▶ **Stated problem**: Reproduce the full listing that appears beneath this instruction exactly.

=-=-=-=-=

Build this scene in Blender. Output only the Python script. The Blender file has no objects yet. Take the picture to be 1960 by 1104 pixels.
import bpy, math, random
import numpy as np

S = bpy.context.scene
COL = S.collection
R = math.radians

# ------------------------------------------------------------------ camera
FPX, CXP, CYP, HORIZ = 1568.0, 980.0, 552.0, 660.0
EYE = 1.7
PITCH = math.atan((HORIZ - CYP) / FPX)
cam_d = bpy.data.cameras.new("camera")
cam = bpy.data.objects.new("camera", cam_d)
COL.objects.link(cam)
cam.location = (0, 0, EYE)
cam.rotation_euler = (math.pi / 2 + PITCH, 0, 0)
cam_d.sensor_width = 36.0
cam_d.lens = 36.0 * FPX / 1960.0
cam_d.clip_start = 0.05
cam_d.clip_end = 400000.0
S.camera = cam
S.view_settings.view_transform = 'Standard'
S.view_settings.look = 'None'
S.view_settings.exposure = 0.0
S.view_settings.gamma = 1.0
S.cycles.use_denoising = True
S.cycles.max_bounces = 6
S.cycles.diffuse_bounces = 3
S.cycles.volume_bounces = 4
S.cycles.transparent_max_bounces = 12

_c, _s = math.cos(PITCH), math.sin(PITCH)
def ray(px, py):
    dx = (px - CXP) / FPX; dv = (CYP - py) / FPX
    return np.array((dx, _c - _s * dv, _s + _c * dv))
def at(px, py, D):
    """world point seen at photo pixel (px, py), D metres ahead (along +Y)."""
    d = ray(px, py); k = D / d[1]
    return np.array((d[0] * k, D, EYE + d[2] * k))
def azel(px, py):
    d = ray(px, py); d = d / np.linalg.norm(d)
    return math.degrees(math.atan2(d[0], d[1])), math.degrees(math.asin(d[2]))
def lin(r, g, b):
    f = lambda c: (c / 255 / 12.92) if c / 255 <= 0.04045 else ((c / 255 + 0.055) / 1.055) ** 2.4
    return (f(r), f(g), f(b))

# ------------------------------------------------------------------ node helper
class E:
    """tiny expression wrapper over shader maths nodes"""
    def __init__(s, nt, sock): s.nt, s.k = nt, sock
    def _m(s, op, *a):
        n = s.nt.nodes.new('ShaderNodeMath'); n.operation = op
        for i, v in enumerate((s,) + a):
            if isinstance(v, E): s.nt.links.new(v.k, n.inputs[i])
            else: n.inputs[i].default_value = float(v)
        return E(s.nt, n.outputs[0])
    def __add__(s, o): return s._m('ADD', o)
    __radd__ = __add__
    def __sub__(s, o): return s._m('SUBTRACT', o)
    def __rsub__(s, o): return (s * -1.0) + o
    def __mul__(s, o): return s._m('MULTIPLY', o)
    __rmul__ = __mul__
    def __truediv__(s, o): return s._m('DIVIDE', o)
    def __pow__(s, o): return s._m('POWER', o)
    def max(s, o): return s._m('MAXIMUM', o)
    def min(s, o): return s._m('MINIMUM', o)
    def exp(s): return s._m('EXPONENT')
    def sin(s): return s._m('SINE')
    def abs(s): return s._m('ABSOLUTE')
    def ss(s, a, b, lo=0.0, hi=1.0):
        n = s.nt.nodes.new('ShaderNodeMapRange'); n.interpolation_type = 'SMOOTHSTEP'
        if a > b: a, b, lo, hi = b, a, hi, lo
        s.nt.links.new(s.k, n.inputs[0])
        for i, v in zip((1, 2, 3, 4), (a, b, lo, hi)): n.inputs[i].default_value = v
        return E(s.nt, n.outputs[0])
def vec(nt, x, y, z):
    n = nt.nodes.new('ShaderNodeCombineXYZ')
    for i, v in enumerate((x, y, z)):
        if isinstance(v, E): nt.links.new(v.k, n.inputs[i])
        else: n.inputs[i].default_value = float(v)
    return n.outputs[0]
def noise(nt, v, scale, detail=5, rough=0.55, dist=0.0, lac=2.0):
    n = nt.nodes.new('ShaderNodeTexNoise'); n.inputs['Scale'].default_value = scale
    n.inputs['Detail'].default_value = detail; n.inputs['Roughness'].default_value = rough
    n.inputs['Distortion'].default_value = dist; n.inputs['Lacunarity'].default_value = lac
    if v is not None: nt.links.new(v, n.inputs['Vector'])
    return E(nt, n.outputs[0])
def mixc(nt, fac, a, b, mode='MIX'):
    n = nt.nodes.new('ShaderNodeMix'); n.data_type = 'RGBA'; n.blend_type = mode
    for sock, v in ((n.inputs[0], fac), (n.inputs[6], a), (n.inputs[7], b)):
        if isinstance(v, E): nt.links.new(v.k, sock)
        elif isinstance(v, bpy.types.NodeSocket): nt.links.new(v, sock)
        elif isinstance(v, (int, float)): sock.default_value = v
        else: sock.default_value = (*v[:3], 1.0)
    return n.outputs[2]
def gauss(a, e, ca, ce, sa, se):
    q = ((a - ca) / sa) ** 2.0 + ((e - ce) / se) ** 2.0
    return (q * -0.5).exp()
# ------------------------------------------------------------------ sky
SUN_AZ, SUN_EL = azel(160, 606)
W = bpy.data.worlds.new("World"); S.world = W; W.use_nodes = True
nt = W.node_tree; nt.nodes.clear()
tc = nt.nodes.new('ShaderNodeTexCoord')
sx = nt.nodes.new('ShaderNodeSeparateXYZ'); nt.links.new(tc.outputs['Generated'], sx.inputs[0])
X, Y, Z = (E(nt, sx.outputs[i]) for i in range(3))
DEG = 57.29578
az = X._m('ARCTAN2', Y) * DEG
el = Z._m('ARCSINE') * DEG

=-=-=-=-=

▶ **Correct result**:
Build this scene in Blender. Output only the Python script. The Blender file has no objects yet. Take the picture to be 1960 by 1104 pixels.
import bpy, math, random
import numpy as np

S = bpy.context.scene
COL = S.collection
R = math.radians

# ------------------------------------------------------------------ camera
FPX, CXP, CYP, HORIZ = 1568.0, 980.0, 552.0, 660.0
EYE = 1.7
PITCH = math.atan((HORIZ - CYP) / FPX)
cam_d = bpy.data.cameras.new("camera")
cam = bpy.data.objects.new("camera", cam_d)
COL.objects.link(cam)
cam.location = (0, 0, EYE)
cam.rotation_euler = (math.pi / 2 + PITCH, 0, 0)
cam_d.sensor_width = 36.0
cam_d.lens = 36.0 * FPX / 1960.0
cam_d.clip_start = 0.05
cam_d.clip_end = 400000.0
S.camera = cam
S.view_settings.view_transform = 'Standard'
S.view_settings.look = 'None'
S.view_settings.exposure = 0.0
S.view_settings.gamma = 1.0
S.cycles.use_denoising = True
S.cycles.max_bounces = 6
S.cycles.diffuse_bounces = 3
S.cycles.volume_bounces = 4
S.cycles.transparent_max_bounces = 12

_c, _s = math.cos(PITCH), math.sin(PITCH)
def ray(px, py):
    dx = (px - CXP) / FPX; dv = (CYP - py) / FPX
    return np.array((dx, _c - _s * dv, _s + _c * dv))
def at(px, py, D):
    """world point seen at photo pixel (px, py), D metres ahead (along +Y)."""
    d = ray(px, py); k = D / d[1]
    return np.array((d[0] * k, D, EYE + d[2] * k))
def azel(px, py):
    d = ray(px, py); d = d / np.linalg.norm(d)
    return math.degrees(math.atan2(d[0], d[1])), math.degrees(math.asin(d[2]))
def lin(r, g, b):
    f = lambda c: (c / 255 / 12.92) if c / 255 <= 0.04045 else ((c / 255 + 0.055) / 1.055) ** 2.4
    return (f(r), f(g), f(b))

# ------------------------------------------------------------------ node helper
class E:
    """tiny expression wrapper over shader maths nodes"""
    def __init__(s, nt, sock): s.nt, s.k = nt, sock
    def _m(s, op, *a):
        n = s.nt.nodes.new('ShaderNodeMath'); n.operation = op
        for i, v in enumerate((s,) + a):
            if isinstance(v, E): s.nt.links.new(v.k, n.inputs[i])
            else: n.inputs[i].default_value = float(v)
        return E(s.nt, n.outputs[0])
    def __add__(s, o): return s._m('ADD', o)
    __radd__ = __add__
    def __sub__(s, o): return s._m('SUBTRACT', o)
    def __rsub__(s, o): return (s * -1.0) + o
    def __mul__(s, o): return s._m('MULTIPLY', o)
    __rmul__ = __mul__
    def __truediv__(s, o): return s._m('DIVIDE', o)
    def __pow__(s, o): return s._m('POWER', o)
    def max(s, o): return s._m('MAXIMUM', o)
    def min(s, o): return s._m('MINIMUM', o)
    def exp(s): return s._m('EXPONENT')
    def sin(s): return s._m('SINE')
    def abs(s): return s._m('ABSOLUTE')
    def ss(s, a, b, lo=0.0, hi=1.0):
        n = s.nt.nodes.new('ShaderNodeMapRange'); n.interpolation_type = 'SMOOTHSTEP'
        if a > b: a, b, lo, hi = b, a, hi, lo
        s.nt.links.new(s.k, n.inputs[0])
        for i, v in zip((1, 2, 3, 4), (a, b, lo, hi)): n.inputs[i].default_value = v
        return E(s.nt, n.outputs[0])
def vec(nt, x, y, z):
    n = nt.nodes.new('ShaderNodeCombineXYZ')
    for i, v in enumerate((x, y, z)):
        if isinstance(v, E): nt.links.new(v.k, n.inputs[i])
        else: n.inputs[i].default_value = float(v)
    return n.outputs[0]
def noise(nt, v, scale, detail=5, rough=0.55, dist=0.0, lac=2.0):
    n = nt.nodes.new('ShaderNodeTexNoise'); n.inputs['Scale'].default_value = scale
    n.inputs['Detail'].default_value = detail; n.inputs['Roughness'].default_value = rough
    n.inputs['Distortion'].default_value = dist; n.inputs['Lacunarity'].default_value = lac
    if v is not None: nt.links.new(v, n.inputs['Vector'])
    return E(nt, n.outputs[0])
def mixc(nt, fac, a, b, mode='MIX'):
    n = nt.nodes.new('ShaderNodeMix'); n.data_type = 'RGBA'; n.blend_type = mode
    for sock, v in ((n.inputs[0], fac), (n.inputs[6], a), (n.inputs[7], b)):
        if isinstance(v, E): nt.links.new(v.k, sock)
        elif isinstance(v, bpy.types.NodeSocket): nt.links.new(v, sock)
        elif isinstance(v, (int, float)): sock.default_value = v
        else: sock.default_value = (*v[:3], 1.0)
    return n.outputs[2]
def gauss(a, e, ca, ce, sa, se):
    q = ((a - ca) / sa) ** 2.0 + ((e - ce) / se) ** 2.0
    return (q * -0.5).exp()
# ------------------------------------------------------------------ sky
SUN_AZ, SUN_EL = azel(160, 606)
W = bpy.data.worlds.new("World"); S.world = W; W.use_nodes = True
nt = W.node_tree; nt.nodes.clear()
tc = nt.nodes.new('ShaderNodeTexCoord')
sx = nt.nodes.new('ShaderNodeSeparateXYZ'); nt.links.new(tc.outputs['Generated'], sx.inputs[0])
X, Y, Z = (E(nt, sx.outputs[i]) for i in range(3))
DEG = 57.29578
az = X._m('ARCTAN2', Y) * DEG
el = Z._m('ARCSINE') * DEG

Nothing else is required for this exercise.